I'm trying to solve this system of equations, and was wondering if there is any possible algebraic manipulation I can do to solve this question.
Here are the equations:
$x+y+z=338$
$xy+yz+zx=335$
EDIT: Sorry, solve for such that x,y,z are positive integers
Thanks.
On
Since you have three variables but only two equations, you must keep one variable as a parameter.
On the other side, if we keep $z$ as a free parameter, also notice that $x$ and $y$ play the same role.

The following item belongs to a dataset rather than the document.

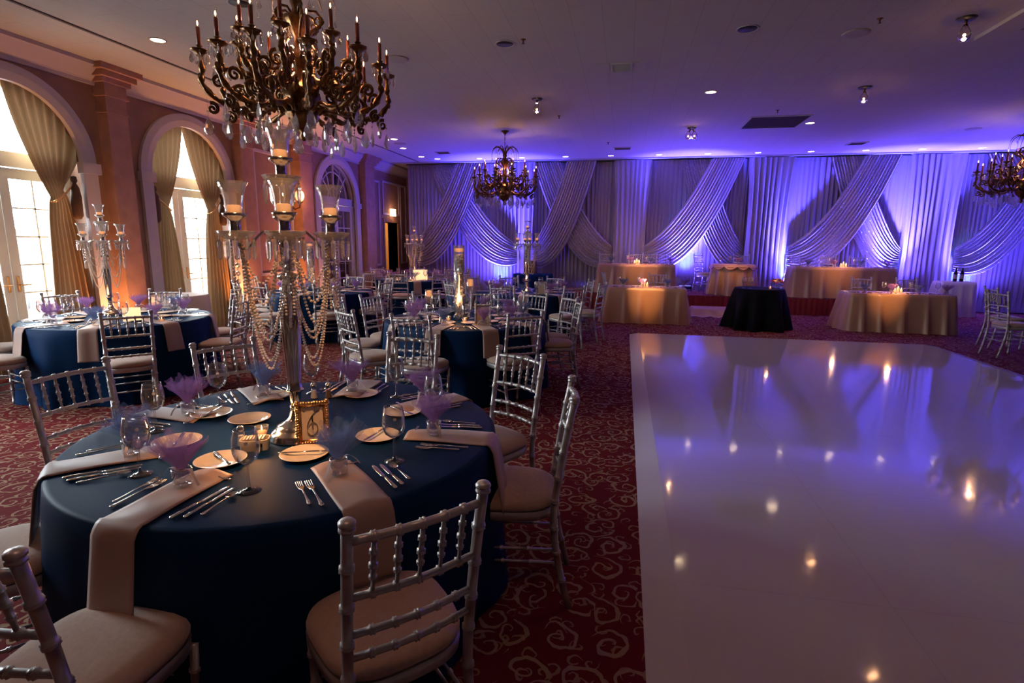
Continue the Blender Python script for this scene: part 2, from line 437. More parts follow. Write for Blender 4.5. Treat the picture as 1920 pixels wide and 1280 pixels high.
# french doors with lunettes (arch 0..2) and the interior arch 3
def french(n, c, r, X, zt=2.36, rows=6, deep=.05, lun_x=None, curved=False, mirror=False):
    root = empty('door_%d' % n, (X, c, 0)); root['kind'] = 'structure'
    H = zt
    fr = MB(); d = deep
    fr.box(-d, d, -r, r, H, H + .17)                           # transom beam
    fr.box(-d, d, -r, -r + .07, 0, H); fr.box(-d, d, r - .07, r, 0, H)
    # lunette ring
    nn = 28; b = len(fr.v)
    for kk in range(nn + 1):
        a = PI * kk / nn
        for (q, xx) in ((r - .06, -d), (r - .06, d), (r, d), (r, -d)):
            fr.v.append((xx, -q * math.cos(a), SPR + q * math.sin(a)))
    for kk in range(nn):
        for q in range(4): fr.f.append((b + kk * 4 + q, b + kk * 4 + (q + 1) % 4, b + (kk + 1) * 4 + (q + 1) % 4, b + (kk + 1) * 4 + q))
    if curved:
        fr.box(-.02, .02, -.018, .018, SPR, SPR + r)
        for s in (-1, 1):
            fr.tube([(0, s * .1, SPR + .08), (0, s * .62, SPR + .62)], .018, 6)
            fr.tube([(0, s * .12, SPR + .1), (0, s * .34, SPR + .75)], .014, 6)
        for q in (.26, .58):
            fr.tube([(0, -q * math.cos(PI * t / 20), SPR + .05 + q * 1.05 * math.sin(PI * t / 20)) for t in range(21)], .016, 6)
    fr.build('door_frame', M['frame'] if not curved else M['trim'], root, False)
    pn = MB()
    pts = [(0, -(r - .05) * math.cos(PI * t / 24), SPR + (r - .05) * math.sin(PI * t / 24)) for t in range(25)]
    b = len(pn.v); pn.v += pts + [(0, (r - .05), H + .17), (0, -(r - .05), H + .17)]; pn.f.append(tuple(b + q for q in range(27)))
    pn.build('lunette_pane', M['pane'] if not mirror else M['mirrorpane'], root, False)
    for s in (-1, 1):
        y0, y1 = (0.004, r - .075) if s > 0 else (-r + .075, -.004)
        lf = MB(); st = .105
        lf.box(-.025, .025, y0, y0 + st, 0.01, H - .01); lf.box(-.025, .025, y1 - st, y1, 0.01, H - .01)
        lf.box(-.025, .025, y0 + st, y1 - st, H - .13, H - .01); lf.box(-.025, .025, y0 + st, y1 - st, .01, .27)
        ym = (y0 + y1) / 2
        lf.box(-.012, .012, ym - .01, ym + .01, .27, H - .13)
        for q in range(1, rows):
            z = .27 + (H - .4) * q / rows; lf.box(-.012, .012, y0 + st, y1 - st, z - .009, z + .009)
        leaf = lf.build('door_leaf', M['frame'] if not curved else M['trim'], root, False)
        g = MB(); g.box(-.003, .003, y0 + st, y1 - st, .27, H - .13); g.build('window_pane', M['pane'] if not mirror else M['mirrorpane'], leaf, False)
        h = MB(); yy = y0 + .05 if s > 0 else y1 - .05
        h.box(.025, .034, yy - .014, yy + .014, .94, 1.12); h.tube([(.034, yy, 1.02), (.075, yy, 1.02), (.08, yy + s * .1, 1.02)], .009, 6)
        h.build('door_handle', M['gold'], leaf)
    return root
M['mirrorpane'] = mat('mirrored_glass', (.55, .55, .62), .03, 1)
for n, (c, r) in enumerate(ARCH): french(n + 1, c, r - .0, XW - .30)
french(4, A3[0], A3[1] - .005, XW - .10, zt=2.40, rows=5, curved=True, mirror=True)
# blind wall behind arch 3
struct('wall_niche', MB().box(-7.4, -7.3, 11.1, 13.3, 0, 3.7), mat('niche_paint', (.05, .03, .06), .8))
# doorway 5
root = empty('door_5', (XW, (DOOR[0] + DOOR[1]) / 2, 0)); root['kind'] = 'structure'
mb = MB(); hw = .46
mb.box(-.3, .03, -hw - .08, -hw, 0, 2.1); mb.box(-.3, .03, hw, hw + .08, 0, 2.1); mb.box(-.3, .03, -hw - .08, hw + .08, 2.1, 2.2)
mb.build('door_frame', M['wall'], root, False)
mb = MB().box(-.75, -.70, -.44, .0, .01, 2.08); mb.build('door_leaf', mat('pale_door_leaf', (.45, .38, .42), .6), root, False)
# panel mouldings on the plain parts of the wall
def panel(y0, y1, z0, z1, w=.05):
    global k
    mb = MB(); a, b = XW - .005, XW + .025
    mb.box(a, b, y0, y1, z1 - w, z1); mb.box(a, b, y0, y1, z0, z0 + w); mb.box(a, b, y0, y0 + w, z0 + w, z1 - w); mb.box(a, b, y1 - w, y1, z0 + w, z1 - w)
    struct('trim_%d' % k, mb, mat('panel_mould', (.44, .38, .46), .6)); k += 1
panel(9.15, 10.3, .9, 3.2); panel(13.98, 14.42, .9, 3.18); panel(14.62, 15.78, 2.3, 3.22); panel(15.86, 16.3, .9, 3.22)
panel(11.02, 11.03 + .02, .9, 1.0)
struct('baseboard_left', MB().box(XW - .01, XW + .02, 8.98, 11.0, 0, .16), M['trim'])
struct('baseboard_back', MB().box(XW, XR, YB - .02, YB, 0, .16), M['trim'])

# window curtains, one pair per french door
def curtain(c, s, r, label):
    X = XW - .085
    rnd = random.Random(int(c * 10) + s)
    ph = [rnd.random() * 6 for _ in range(3)]
    def fn(u, v):
        # u 0 inner .. 1 outer, v 0 top .. 1 bottom
        yt = u * (r + .035); zt = SPR + math.sqrt(max(0, (r + .04) ** 2 - yt * yt))
        zk, zb = 2.04, .015
        if v < .45:
            t = v / .45
            yk = .40 + u * .17; e = t ** 1.25
            bow = math.sin(PI * t) * (-.10 * (1 - u) + .0)
            y_ = yt + (yk - yt) * e + bow * .3; z = zt + (zk + (.10 * u) - zt) * t
            amp = .022 * (1 - .55 * t)
        else:
            t = (v - .45) / .55
            yk = .40 + u * .17; yb = .24 + u * (r + .03 - .24); e = min(1, t * 1.15) ** .55
            y_ = yk + (yb - yk) * e; z = zk + .10 * u * (1 - t) + (zb - zk) * t
            amp = .012 + .022 * min(1, t * 3)
        x = X + amp * math.sin(u * 2 * PI * 7.5 + ph[0] + .5 * math.sin(v * 3 + ph[1])) + amp * .4 * math.sin(u * 41 + ph[2]) - (.0)
        if .36 < v < .54: x += .03 * math.cos((v - .45) / .09 * PI / 2) * math.sin(PI * u)
        return (x, c + s * y_, z)
    root = empty('window_curtain', (0, 0, 0))
    MB().grid(fn, 64, 60).build('curtain_panel', M['curtain'], root)
    tb = MB(); pts = [(X + .05, c + s * (.385 + .02), 1.99), (X + .062, c + s * .47, 2.03), (X + .05, c + s * .56, 2.10), (X + .03, c + s * .66, 2.19), (X + .04, c + s * .70, 2.24)]
    tb.tube(pts, .012, 8); tb.tube([(X - .03, c + s * .385, 1.98), pts[0]], .012, 8)
    tb.build('tieback_cord', M['gold'], root)
    ts = MB(); q = (X + .05, c + s * .685, 2.26)
    ts.lathe([(.008, .06), (.03, .05), (.035, 0), (.02, -.03), (.045, -.08), (.06, -.20), (.055, -.42), (.03, -.46)], 14, q, rfn=lambda a, z: 1 + .12 * math.sin(a * 7))
    ts.build('tassel', mat('brown_tassel', (.10, .05, .03), .8), root)
    tag(root, label, 'curtain', 'gold curtains at the arched windows')
    return root
wn = ['at the first arched window, off the left edge of the view', 'at the second arched window, behind the navy table at the left', 'at the third arched window, nearest the back of the room']
for n, (c, r) in enumerate(ARCH):
    if n == 0: continue
    curtain(c, -1, r, 'gold curtain tied back at the left of ' + ['', 'the large window at the photo edge', 'the window right of the pilaster'][n])
    curtain(c, 1, r, 'gold curtain tied back at the right of ' + ['', 'the large window at the photo edge', 'the window right of the pilaster'][n])

# outside: patio and a low brick wall in daylight
struct('ground_patio', MB().box(-16, -7.0, -6, 16, -.15, -.06), mat('patio_stone', (.6, .58, .55), .9))
def brick():
    m = mat('pale_brick', (.5, .3, .24), .9); N, L, b = nodes(m)
    br = N.new('ShaderNodeTexBrick'); tc = N.new('ShaderNodeNewGeometry'); sp = N.new('ShaderNodeSeparateXYZ'); cb = N.new('ShaderNodeCombineXYZ')
    L.new(tc.outputs['Position'], sp.inputs[0]); L.new(sp.outputs[1], cb.inputs[0]); L.new(sp.outputs[2], cb.inputs[1]); L.new(cb.outputs[0], br.inputs[0])
    br.inputs['Scale'].default_value = 1; br.inputs['Brick Width'].default_value = .5; br.inputs['Row Height'].default_value = .2; br.inputs['Mortar Size'].default_value = .02
    br.inputs['Color1'].default_value = (.16, .075, .055, 1); br.inputs['Color2'].default_value = (.20, .10, .075, 1); br.inputs['Mortar'].default_value = (.34, .3, .28, 1)
    L.new(br.outputs['Color'], b.inputs['Base Color']); return m
struct('wall_patio', MB().box(-12.2, -12, -6, 16, -.1, 1.75), brick())

# dance floor
root = empty('dance_floor', (0, 0, 0)); tag(root, 'glossy white square dance floor laid over the red carpet', 'dance floor')
MB().box(.30, 4.74, -3.0, 9.66, .0, .028).build('floor_panel', M['dance'], root, False)
mb = MB()
def ramp(a, b, c, d, side):
    v = {'L': [(a, c, .002), (b, c, .028), (b, d, .028), (a, d, .002)], 'R': [(a, c, .028), (b, c, .002), (b, d, .002), (a, d, .028)], 'B': [(a, c, .028), (b, c, .028), (b, d, .002), (a, d, .002)]}[side]
    n = len(mb.v); mb.v.extend(v); mb.f.append((n, n + 1, n + 2, n + 3))
ramp(.145, .30, -3, 9.66, 'L'); ramp(4.74, 4.9, -3, 9.66, 'R'); ramp(.145, 4.9, 9.66, 9.80, 'B')
mb.build('edge_ramp', mat('white_edge_ramp', (.56, .52, .56), .18), root, False)

# stage
SX0, SX1, SY0, SZ = -1.6, 6.9, 13.40, .38
root = empty('stage_platform', ((SX0 + SX1) / 2, SY0, 0)); tag(root, 'low stage with red carpet top and dark red pleated skirt before the drapes', 'stage')
xo = -(SX0 + SX1) / 2
MB().box(SX0 + xo, SX1 + xo, .0, 1.45, SZ - .06, SZ).build('stage_deck', M['carpet'], root, False)
def skf(u, v):
    return (SX0 + xo + u * (SX1 - SX0), -.02 + .012 * math.sin(u * 8.5 * 2 * PI * 9) - .01 * v, SZ - .005 - v * (SZ - .005))
mb = MB().grid(skf, 1100, 2); mb.build('stage_skirt', M['skirt'], root)
mb = MB().grid(lambda u, v: (SX1 + xo + .01 + .012 * math.sin(u * 2 * PI * 13), u * 1.45, SZ - v * SZ), 160, 2); mb.build('stage_skirt', M['skirt'], root)
mb = MB().grid(lambda u, v: (SX0 + xo - .01 + .012 * math.sin(u * 2 * PI * 13), u * 1.45, SZ - v * SZ), 160, 2); mb.build('stage_skirt', M['skirt'], root)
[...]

So, from the first equation $y=338-x-z$. Plug in the second to get $$-\left(z^2-338 z+335\right)+ (338-z)x-x^2=0$$ Solve the quadratic in $x$ to make the solutions to be $$x=\frac{1}{2} \left(-\sqrt{-3 z^2+676 z+112904}-z+338\right)\qquad y=\frac{1}{2} \left(\sqrt{-3 z^2+676 z+112904}-z+338\right)$$ which, in the real domain will exist if $$\frac{2}{3} \left(169-7 \sqrt{2311}\right)\leq z \leq \frac{2}{3} \left(169+7 \sqrt{2311}\right)$$
I used substation and solved the first equation for x then plugged into the second one. I tried to use completing the square but I don't think it quite works out. When you graph it, its an ellipse.